Scripts that build scenes
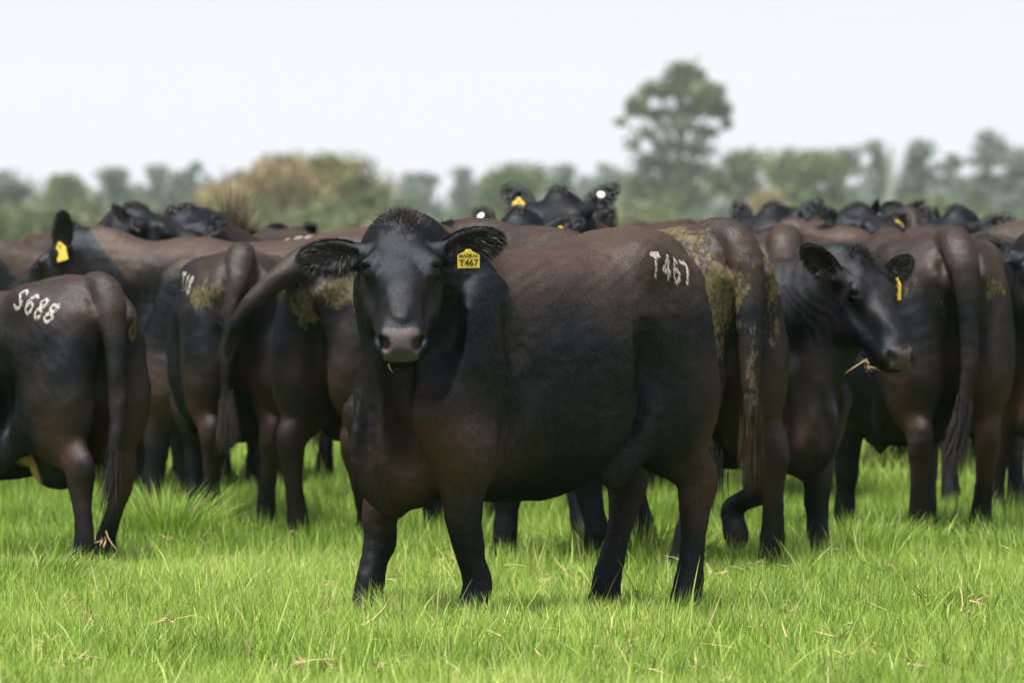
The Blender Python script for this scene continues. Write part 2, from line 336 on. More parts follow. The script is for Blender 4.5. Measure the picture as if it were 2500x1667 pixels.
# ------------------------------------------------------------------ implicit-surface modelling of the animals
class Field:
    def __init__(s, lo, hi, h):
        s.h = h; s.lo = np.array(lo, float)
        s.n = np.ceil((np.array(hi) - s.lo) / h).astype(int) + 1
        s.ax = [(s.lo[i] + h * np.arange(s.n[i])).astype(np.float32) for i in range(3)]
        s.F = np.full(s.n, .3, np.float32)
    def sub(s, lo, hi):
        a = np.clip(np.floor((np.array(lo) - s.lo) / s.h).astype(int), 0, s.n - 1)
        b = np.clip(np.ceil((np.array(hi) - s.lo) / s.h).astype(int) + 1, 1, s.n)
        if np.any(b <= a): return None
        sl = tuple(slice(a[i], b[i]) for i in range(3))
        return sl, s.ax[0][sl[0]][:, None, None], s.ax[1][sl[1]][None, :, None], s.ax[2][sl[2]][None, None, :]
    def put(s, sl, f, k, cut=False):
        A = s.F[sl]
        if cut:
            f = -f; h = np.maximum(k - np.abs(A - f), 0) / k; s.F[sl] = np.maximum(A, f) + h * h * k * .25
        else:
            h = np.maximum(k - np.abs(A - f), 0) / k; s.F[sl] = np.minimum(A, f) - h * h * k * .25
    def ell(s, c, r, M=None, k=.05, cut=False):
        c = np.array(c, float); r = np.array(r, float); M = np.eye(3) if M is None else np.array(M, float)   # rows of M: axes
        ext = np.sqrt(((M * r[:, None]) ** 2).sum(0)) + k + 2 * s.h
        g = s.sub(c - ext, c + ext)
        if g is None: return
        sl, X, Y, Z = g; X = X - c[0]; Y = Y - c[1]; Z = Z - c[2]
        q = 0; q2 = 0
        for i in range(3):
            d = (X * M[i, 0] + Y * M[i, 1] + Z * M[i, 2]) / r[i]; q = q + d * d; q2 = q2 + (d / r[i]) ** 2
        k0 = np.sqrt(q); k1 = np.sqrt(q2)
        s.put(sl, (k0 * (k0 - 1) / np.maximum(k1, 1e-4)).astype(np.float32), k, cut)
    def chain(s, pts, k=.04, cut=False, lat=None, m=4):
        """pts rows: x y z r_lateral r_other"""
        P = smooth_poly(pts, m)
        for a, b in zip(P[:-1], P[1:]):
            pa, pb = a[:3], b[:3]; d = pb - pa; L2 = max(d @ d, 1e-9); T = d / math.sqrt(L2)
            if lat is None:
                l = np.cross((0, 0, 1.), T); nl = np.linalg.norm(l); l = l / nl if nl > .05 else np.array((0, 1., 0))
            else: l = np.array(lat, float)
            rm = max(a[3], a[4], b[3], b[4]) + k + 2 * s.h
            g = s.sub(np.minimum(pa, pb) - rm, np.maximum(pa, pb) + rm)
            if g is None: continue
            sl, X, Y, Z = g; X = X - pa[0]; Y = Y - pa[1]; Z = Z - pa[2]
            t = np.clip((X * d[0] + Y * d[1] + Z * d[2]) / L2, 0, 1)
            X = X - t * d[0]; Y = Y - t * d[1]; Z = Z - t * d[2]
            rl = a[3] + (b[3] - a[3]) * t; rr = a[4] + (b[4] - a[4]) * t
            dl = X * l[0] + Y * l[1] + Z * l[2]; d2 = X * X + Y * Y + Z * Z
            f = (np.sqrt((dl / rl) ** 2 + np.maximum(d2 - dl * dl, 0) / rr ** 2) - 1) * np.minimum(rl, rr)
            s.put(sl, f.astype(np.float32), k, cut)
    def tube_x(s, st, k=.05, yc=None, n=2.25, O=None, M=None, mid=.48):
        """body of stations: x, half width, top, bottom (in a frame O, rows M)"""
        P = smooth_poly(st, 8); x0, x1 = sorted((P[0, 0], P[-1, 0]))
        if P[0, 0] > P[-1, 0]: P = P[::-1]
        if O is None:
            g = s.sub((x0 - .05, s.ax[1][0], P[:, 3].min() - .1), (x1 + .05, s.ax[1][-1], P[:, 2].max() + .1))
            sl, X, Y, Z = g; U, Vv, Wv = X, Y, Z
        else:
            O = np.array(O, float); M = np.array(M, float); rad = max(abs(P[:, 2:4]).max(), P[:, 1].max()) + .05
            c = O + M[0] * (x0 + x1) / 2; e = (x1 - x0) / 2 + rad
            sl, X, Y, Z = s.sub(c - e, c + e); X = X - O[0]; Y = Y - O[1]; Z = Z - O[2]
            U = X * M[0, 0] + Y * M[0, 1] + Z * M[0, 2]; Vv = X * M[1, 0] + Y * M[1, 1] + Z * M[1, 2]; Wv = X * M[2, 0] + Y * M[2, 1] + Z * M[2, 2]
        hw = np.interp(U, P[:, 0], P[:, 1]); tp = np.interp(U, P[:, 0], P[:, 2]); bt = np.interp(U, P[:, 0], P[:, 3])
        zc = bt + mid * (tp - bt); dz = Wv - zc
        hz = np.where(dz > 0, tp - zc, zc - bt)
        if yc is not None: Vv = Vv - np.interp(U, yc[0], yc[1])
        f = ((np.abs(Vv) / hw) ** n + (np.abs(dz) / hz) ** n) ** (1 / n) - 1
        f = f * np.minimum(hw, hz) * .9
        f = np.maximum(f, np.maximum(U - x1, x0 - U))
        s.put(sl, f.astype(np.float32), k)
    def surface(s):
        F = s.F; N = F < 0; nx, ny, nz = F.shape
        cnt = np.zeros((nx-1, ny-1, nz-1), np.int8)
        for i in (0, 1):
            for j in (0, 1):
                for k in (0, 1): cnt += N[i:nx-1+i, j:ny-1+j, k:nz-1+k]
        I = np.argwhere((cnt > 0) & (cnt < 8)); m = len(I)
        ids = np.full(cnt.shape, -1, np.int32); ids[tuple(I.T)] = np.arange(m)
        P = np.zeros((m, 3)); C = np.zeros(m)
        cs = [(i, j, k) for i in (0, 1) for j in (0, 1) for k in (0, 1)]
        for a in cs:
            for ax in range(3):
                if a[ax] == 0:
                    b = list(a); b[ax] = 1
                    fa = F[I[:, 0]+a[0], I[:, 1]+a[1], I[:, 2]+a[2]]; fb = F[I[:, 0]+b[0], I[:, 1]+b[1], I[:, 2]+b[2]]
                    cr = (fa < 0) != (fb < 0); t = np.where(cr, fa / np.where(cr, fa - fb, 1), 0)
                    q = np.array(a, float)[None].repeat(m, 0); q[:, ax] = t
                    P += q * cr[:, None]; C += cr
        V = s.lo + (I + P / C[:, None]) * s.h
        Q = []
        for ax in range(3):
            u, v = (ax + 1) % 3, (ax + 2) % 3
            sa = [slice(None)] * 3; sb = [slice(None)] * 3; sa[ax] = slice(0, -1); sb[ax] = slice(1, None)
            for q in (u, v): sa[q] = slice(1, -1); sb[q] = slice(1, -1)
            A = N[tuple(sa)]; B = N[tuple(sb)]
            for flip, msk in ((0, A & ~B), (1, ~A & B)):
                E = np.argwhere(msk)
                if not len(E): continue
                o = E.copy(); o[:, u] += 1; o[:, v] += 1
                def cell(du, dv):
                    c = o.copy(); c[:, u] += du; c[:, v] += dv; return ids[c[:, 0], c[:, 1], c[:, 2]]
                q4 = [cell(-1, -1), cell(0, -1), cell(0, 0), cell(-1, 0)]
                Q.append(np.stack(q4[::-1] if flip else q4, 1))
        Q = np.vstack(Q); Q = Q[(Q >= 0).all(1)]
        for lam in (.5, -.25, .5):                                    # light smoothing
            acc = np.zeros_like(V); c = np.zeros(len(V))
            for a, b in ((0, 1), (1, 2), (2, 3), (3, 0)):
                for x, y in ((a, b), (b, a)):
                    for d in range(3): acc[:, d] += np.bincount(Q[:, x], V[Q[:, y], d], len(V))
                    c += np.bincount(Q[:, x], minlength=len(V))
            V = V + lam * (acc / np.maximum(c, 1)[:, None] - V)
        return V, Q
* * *
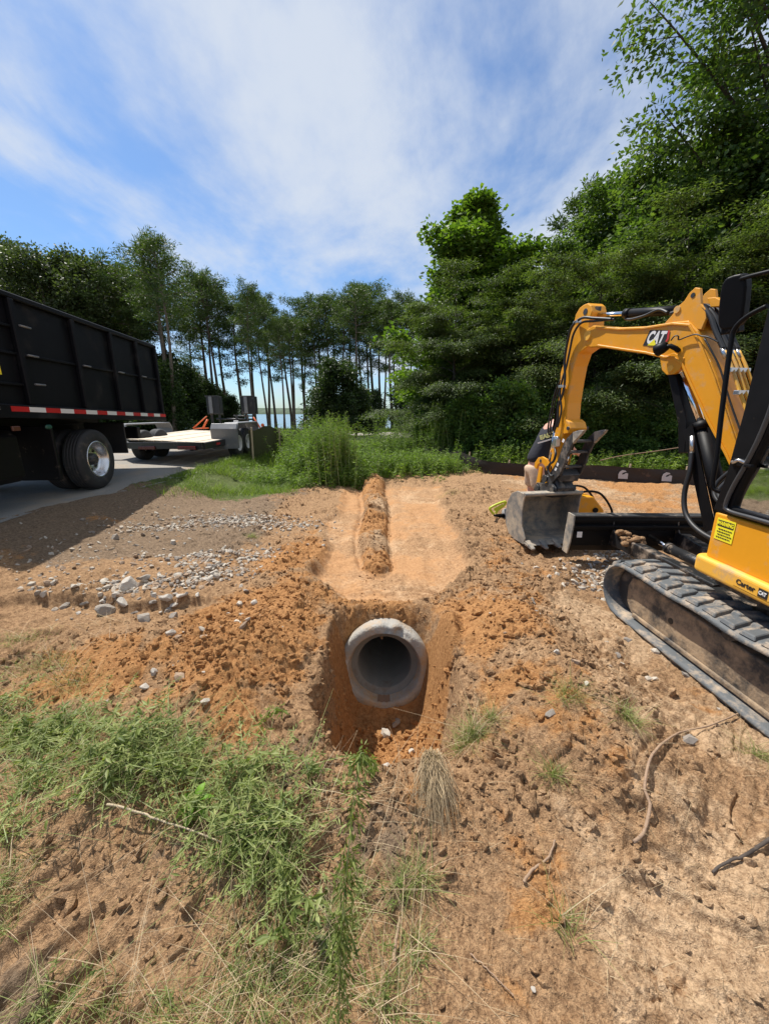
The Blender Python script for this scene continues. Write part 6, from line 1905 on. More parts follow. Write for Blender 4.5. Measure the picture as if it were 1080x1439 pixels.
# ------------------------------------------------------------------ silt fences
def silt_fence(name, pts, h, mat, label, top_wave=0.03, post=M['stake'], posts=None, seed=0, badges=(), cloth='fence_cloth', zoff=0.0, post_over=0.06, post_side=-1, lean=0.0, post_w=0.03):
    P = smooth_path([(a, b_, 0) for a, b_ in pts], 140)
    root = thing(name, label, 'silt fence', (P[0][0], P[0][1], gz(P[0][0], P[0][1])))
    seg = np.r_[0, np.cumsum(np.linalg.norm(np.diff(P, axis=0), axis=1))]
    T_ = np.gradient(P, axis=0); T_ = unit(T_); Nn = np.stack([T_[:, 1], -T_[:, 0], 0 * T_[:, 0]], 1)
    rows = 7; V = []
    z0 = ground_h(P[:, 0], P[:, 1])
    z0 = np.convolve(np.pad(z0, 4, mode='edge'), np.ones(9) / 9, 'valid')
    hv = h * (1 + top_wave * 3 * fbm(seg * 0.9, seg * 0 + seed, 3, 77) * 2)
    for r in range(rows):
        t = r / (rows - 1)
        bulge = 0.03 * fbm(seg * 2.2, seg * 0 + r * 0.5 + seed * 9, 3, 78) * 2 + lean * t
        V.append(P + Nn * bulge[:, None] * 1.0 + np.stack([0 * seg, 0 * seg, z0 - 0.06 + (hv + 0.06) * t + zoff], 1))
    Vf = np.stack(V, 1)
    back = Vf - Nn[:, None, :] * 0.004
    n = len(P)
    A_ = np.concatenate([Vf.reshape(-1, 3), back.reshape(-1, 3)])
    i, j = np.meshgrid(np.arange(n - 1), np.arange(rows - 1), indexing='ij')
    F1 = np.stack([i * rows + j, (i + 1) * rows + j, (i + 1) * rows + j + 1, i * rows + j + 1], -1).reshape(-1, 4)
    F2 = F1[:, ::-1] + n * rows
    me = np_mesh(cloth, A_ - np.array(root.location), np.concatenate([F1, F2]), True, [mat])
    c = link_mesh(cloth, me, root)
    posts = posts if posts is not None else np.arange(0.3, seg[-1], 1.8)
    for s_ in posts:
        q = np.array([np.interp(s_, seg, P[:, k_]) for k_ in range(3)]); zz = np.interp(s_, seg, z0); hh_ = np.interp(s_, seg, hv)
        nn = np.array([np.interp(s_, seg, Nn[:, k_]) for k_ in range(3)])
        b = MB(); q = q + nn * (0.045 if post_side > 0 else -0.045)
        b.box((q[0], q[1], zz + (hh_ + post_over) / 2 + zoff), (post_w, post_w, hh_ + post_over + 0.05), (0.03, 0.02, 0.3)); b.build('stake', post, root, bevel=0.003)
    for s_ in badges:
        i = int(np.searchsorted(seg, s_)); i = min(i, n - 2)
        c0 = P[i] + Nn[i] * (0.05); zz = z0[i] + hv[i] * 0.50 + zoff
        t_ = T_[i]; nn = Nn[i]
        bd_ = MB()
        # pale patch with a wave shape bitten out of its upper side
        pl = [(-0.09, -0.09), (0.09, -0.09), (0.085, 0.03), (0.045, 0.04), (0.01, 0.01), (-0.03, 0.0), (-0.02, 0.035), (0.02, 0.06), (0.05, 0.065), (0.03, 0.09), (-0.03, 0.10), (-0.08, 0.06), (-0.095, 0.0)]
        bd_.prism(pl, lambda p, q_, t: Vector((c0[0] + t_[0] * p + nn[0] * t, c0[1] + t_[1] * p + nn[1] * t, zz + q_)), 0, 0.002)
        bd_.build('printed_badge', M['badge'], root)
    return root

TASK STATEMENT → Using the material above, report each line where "part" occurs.

COMPLETE OUTPUT →
The Blender Python script for this scene continues. Write part 2, from line 336 on. More parts follow. The script is for Blender 4.5. Measure the picture as if it were 2500x1667 pixels.
The Blender Python script for this scene continues. Write part 6, from line 1905 on. More parts follow. Write for Blender 4.5. Measure the picture as if it were 1080x1439 pixels.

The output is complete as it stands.